How am I supposed to find a job when it is next to impossible to get out of my house? I don't think it looks very good to have a baby in tow when applying for a job. Obviously I can't bring him TO my job. Argh. It's really frustrating.
And the days fly by. I think we are already halfway through November? And my baby is crying. I have to go rescue him.

Wednesday, November 07, 2007

Crazy!


Here's a picture of my lovely little guy being held by my mom. I promise it's purely coincidence that he looks scared to death. So far we have yet to find someone he outwardly dislikes... although he may just be hiding it well.
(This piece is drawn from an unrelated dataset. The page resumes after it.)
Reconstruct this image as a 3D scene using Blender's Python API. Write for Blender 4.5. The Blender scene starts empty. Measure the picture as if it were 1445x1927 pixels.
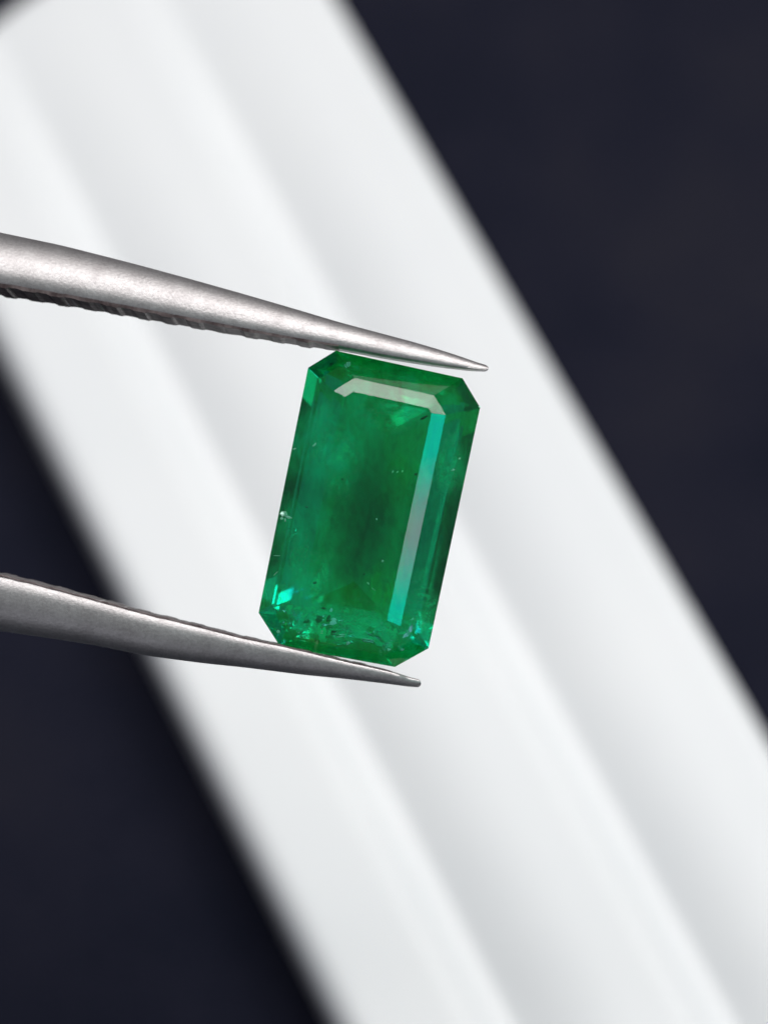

Actually he seems to dislike me the most of anyone-- but I think that's just because I spend more time with him than anyone, so that includes both happy time and this-world-sucks-I-hate-you-I'm-screaming time. The former has far outweighed the latter, knock on wood. (or particle board...)

The title has to do with my job search news, or lack thereof. I soooo thought I was in. And these people did NOT call me. Now, Jarrod would say that it's my responsibility to call them back. But personally, if I am the person who does the hiring, I am going to call the people I want, and not call the people I don't want. Simple as that. By that reasoning, they don't want me. For whatever reason (clearly they're delusional). But they seemed to like me! If they were faking it... I think that's really cruel. If they didn't want me and knew it at the time, they should have come right out with it! "We realize you really want this job, but [your uvula is too long or insert your reason here], so we're not going to waste any more of your time or ours, so bye-bye now and don't bother waiting for our phone call good luck with your search." There's something to be said for bluntness.
Or maybe they hadn't decided at the time.
At any rate, the search for a part-time mindless job for which I am way overqualified continues. Wish me luck. Go team. "High-fives all around."

Sunday, November 04, 2007

Picture, hopefully...


I'm gonna try to post a picture (or two, or three), and if you see no picture here, it's because there was some kind of malfunction, whether with blogger or mom's computer or something else. On the other hand, if you see pictures, they are of my gorgeous son, somewhere between birth and five weeks of age. Cross your fingers. :)

Okay. There he is!!!!! You are not mistaken; he really is that adorable. And now, since it took forever to get it off the CD and upload it and everything, I must go.